New Florida law protects consumers from one kind of moving scam. Here’s what to know.

Moving scams are rampant across Florida. But a new law that took effect this month aims to change that.

Nearly half of all moving scam-related complaints submitted to the Federal Department of Transportation in 2023 came out of Florida. The agency dubbed the state as the No. 1 in the country at risk of moving fraud that same year.

The new state law targets one kind of scam specifically: moving brokers.

Sponsored by Sen. Ed Hooper, R-Palm Harbor, the law prevents brokers from presenting themselves as moving companies and providing inaccurate estimates to customers. It requires all documents to be prepared by a moving company registered with the state, and for any estimate given to a customer to be signed as binding by that moving company. The bills passed unanimously in the Florida House and Senate and Gov. Ron DeSantis signed it into law. The law officially took effect July 1.
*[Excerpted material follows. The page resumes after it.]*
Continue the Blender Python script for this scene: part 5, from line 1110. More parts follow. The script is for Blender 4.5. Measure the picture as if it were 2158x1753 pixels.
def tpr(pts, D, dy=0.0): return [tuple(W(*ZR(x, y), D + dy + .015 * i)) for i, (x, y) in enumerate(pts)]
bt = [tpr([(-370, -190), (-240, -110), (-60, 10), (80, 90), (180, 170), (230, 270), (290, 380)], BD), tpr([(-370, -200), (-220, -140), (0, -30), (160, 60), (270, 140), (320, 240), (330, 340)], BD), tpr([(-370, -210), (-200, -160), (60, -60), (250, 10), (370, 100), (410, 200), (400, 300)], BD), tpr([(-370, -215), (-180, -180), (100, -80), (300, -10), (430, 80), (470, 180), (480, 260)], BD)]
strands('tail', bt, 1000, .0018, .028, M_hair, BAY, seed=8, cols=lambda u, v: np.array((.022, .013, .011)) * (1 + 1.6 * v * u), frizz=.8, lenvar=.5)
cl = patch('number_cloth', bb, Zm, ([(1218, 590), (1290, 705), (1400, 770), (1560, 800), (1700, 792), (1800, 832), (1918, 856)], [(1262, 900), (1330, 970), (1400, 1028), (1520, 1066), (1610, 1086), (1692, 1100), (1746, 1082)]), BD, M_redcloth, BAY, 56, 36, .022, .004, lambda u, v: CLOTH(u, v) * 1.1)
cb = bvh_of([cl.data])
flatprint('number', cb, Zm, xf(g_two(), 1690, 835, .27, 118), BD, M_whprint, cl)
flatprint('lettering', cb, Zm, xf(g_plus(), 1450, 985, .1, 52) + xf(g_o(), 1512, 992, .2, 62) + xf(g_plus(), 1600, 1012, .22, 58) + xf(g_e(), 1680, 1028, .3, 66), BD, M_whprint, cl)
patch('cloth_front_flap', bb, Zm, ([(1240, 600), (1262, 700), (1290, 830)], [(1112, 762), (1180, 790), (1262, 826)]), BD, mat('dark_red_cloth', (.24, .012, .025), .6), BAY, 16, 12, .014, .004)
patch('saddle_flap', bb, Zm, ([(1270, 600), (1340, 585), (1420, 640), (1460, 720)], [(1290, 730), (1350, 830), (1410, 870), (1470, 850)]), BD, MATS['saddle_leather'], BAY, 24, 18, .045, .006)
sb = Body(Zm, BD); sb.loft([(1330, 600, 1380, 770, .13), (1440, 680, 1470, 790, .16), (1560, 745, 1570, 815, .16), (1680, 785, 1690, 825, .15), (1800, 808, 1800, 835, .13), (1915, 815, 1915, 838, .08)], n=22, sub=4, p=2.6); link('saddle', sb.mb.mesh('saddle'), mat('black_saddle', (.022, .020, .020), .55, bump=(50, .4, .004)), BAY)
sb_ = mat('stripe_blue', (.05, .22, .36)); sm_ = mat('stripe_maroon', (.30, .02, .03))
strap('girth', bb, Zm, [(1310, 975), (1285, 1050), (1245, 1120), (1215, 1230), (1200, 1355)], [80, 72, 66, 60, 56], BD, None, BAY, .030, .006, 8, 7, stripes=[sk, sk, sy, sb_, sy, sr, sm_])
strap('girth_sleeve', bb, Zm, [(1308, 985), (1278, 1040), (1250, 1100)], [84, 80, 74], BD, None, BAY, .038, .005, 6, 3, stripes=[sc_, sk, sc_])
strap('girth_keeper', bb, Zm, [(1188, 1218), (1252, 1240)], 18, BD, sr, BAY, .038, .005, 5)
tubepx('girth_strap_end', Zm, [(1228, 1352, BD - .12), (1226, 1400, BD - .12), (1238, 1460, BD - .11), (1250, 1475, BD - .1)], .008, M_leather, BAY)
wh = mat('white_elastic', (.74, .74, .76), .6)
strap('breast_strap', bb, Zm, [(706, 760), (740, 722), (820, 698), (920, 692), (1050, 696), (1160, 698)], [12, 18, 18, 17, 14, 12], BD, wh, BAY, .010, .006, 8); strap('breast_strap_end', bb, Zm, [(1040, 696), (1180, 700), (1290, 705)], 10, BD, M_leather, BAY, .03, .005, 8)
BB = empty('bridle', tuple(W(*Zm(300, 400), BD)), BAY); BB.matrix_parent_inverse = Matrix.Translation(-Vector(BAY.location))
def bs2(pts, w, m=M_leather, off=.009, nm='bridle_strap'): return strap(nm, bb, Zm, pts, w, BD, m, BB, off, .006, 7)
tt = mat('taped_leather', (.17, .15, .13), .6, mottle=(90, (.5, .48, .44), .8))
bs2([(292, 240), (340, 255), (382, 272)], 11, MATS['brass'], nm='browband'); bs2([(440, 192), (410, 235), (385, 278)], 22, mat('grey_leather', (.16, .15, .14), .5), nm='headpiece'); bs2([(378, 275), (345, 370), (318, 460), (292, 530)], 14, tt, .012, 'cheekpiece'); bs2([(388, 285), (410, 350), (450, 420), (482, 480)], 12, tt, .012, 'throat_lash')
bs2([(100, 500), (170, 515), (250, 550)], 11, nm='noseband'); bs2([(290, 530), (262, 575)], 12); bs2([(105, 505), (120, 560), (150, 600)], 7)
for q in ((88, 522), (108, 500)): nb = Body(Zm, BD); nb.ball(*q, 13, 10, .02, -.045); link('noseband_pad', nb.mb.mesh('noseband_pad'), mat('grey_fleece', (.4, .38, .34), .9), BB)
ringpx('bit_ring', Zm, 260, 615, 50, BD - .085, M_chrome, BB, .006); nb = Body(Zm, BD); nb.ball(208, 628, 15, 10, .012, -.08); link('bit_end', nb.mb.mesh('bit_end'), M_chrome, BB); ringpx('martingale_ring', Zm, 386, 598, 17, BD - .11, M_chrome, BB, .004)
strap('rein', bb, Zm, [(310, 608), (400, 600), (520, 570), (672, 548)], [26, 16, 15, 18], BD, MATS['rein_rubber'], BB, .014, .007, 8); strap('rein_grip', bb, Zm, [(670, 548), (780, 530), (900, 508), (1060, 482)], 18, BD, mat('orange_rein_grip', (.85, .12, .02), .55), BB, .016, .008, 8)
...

“What we’ve determined to be moving brokers are not actually movers, but just people that found a way to game the system,” Hooper said. “And it struck me as well, that’s not fair.”

A typical victim of a broker scam will search for a moving company online, said Gloria Pugh, CEO of AMWAT Moving Warehousing Storage, which is headquartered in Tallahassee. The website they stumble across happens to be a moving broker that indirectly advertises itself as a moving company. The broker might ask the victim to provide a list of their inventory, and then the broker will send them an estimate of how much it will cost to move it — often low enough to be enticing, Pugh said. The victim generally agrees to pay upfront.

What the victim doesn’t know is that they’ve paid the broker just to find an actual moving company, not to move their goods. The real moving company shows up, and then after all of the person’s goods have been loaded into the truck, the company asks for the actual moving fee, to the victim’s chagrin, Pugh said.

Pugh receives dozens of calls a year complaining about broker scams, she said.

“It was making our industry look horrible,” said Pugh, who is also the president of the Professional Movers Association of Florida. “I was getting very frustrated with the situation. And so I reviewed the law for the state of Florida, and I just thought that there’s ample room here to revise the statute.”